With the game tied, the Brewers went to Devin Williams in the ninth. Fermín started the inning with a long at-bat but he was retired when Ortiz did his best Brooks Robinson impression down the third-base line. Williams then went into superhero mode for the next two batters and looked utterly unhittable as he struck out Siani and Winn, sending the Brewers to the bottom of the ninth tied.
Kittredge was back out for the ninth. (Not that he would have been used in a tie game, but Cardinals closer Ryan Helsley was surely unavailable tonight after pitching two innings on Tuesday.) Milwaukee went down quietly on a Perkins groundout, an Ortiz shallow fly ball, and a Frelick pop-up in foul territory. Like Tuesday, this one was headed to extra innings.
Williams pitched only one inning tonight, as he was replaced by Joel Payamps for the 10th, a night after he’d pitched a scoreless 10th inning on Tuesday. He got things started perfectly by inducing a pop-out from Burleson and got the second out when Perkins made a great sliding catch on a line drive that Goldschmidt scalded. With the ghost-runner Winn still on second base, Arenado was intentionally walked and Murphy opted to bring in Hoby Milner, who hasn’t pitched in the majors since August 8. Marmol countered by bringing on Luken Baker—who hit a backbreaking homer off of Bryan Hudson earlier this season in St. Louis—in place of Donovan.
I’m not sure that I agree with Murphy’s decision to switch to Milner, who has struggled this season—the move to Baker probably should have been foreseeable. In any case, it didn’t work: Baker knocked a single through the middle of the infield and Winn scored, giving St. Louis a 3-2 lead. Milner struck out Herrera to hold the deficit at one.
On the plus side, Milwaukee started with speed at second base in their half of the 10th, as Frelick was placed at second as the ghost runner. The new Cardinals pitcher was Ryan Fernandez, who was looking for his second career save. Fernandez struck out Haase and Turang, putting the Brewers’ backs against the wall. The Cardinals chose to intentionally walk Chourio (he’s good, folks), preferring to face Rhys Hoskins (who entered as a defensive replacement after Bauers had been replaced by Contreras) instead.

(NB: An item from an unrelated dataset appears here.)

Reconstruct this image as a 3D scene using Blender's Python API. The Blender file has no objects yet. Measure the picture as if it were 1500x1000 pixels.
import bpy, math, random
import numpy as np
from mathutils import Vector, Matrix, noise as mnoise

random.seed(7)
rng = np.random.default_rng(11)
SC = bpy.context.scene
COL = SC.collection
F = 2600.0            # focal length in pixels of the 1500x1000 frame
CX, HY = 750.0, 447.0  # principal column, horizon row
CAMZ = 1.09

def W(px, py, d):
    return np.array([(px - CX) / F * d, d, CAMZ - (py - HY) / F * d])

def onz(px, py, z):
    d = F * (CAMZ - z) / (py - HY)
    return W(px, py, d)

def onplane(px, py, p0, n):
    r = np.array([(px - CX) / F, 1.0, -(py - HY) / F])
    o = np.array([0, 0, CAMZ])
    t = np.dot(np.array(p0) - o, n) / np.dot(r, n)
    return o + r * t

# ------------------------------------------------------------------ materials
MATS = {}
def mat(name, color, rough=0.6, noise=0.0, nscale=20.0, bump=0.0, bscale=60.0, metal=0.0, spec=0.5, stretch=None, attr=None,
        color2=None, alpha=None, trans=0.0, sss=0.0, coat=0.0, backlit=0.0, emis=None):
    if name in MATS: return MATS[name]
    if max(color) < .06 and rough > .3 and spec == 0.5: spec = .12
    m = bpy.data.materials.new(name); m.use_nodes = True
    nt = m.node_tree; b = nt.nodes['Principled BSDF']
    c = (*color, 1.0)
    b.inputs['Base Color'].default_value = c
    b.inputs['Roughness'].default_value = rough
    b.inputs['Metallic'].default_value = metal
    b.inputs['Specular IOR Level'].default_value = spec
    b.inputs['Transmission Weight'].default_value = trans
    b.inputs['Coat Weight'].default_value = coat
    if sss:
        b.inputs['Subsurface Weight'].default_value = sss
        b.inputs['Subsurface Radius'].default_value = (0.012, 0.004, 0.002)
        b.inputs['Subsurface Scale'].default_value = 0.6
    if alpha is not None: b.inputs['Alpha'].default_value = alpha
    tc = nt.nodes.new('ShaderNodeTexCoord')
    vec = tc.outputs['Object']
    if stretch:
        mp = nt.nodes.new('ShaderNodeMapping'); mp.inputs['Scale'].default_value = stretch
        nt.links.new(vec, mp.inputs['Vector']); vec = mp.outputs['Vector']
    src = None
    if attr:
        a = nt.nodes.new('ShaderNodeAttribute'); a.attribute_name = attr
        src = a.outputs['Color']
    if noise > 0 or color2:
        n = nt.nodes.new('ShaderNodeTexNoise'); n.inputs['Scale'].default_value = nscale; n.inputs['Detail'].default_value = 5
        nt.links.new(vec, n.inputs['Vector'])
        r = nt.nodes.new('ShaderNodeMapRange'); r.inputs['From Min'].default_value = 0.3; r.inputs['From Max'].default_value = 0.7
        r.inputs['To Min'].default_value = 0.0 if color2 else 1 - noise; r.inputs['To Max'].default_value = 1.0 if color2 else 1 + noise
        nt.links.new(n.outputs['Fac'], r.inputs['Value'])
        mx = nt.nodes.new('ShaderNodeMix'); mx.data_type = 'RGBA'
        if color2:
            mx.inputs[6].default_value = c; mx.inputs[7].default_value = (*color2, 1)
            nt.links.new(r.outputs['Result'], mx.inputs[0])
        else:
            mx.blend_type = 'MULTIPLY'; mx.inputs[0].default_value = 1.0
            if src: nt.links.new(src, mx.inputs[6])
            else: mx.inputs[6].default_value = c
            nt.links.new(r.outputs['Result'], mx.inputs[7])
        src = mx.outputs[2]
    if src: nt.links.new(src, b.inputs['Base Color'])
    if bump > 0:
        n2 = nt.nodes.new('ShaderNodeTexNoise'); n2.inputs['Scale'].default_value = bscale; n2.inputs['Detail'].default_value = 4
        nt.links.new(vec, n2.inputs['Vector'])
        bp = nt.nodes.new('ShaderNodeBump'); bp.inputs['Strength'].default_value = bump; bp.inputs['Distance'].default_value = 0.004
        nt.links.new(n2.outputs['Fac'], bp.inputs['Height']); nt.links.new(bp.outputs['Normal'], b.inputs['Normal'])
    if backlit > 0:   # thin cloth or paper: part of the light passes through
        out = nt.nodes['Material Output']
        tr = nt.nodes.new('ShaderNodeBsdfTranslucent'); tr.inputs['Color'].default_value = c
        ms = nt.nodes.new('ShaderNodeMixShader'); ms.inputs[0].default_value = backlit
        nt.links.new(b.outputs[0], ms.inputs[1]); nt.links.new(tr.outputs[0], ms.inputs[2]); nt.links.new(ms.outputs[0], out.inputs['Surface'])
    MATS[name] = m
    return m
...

Fernandez kept pumping sliders into Hoskins, who laid off a few tough ones and worked the count full, but he couldn’t lay off of the last one, striking out on ball four as the game ended.
After Rea’s weird two-out meltdown in the first, he settled down, and he, Hall, and Williams got the Brewers to the end of the ninth inning without allowing so much as a scoring threat. But the Milwaukee offense just couldn’t muster enough, they missed a couple of opportunities, and the roulette wheel of regular-season extra-inning baseball didn’t go the Brewers’ way for the second straight night.
Though he struck out in a crucial spot in the 10th, Turang was the offensive star tonight, as he had two doubles, a single, and his 41st stolen base in five trips to the plate. Haase also had the big game-tying homer and Chourio hit a double, but there was very little in terms of stringing offense together tonight against Gray, who effectively scattered the hits against him.
St. Louis and Chicago both won tonight, but the Brewers are still up nine in the division. They’ll get tomorrow off before starting a three-game set at home with the Rockies on Friday.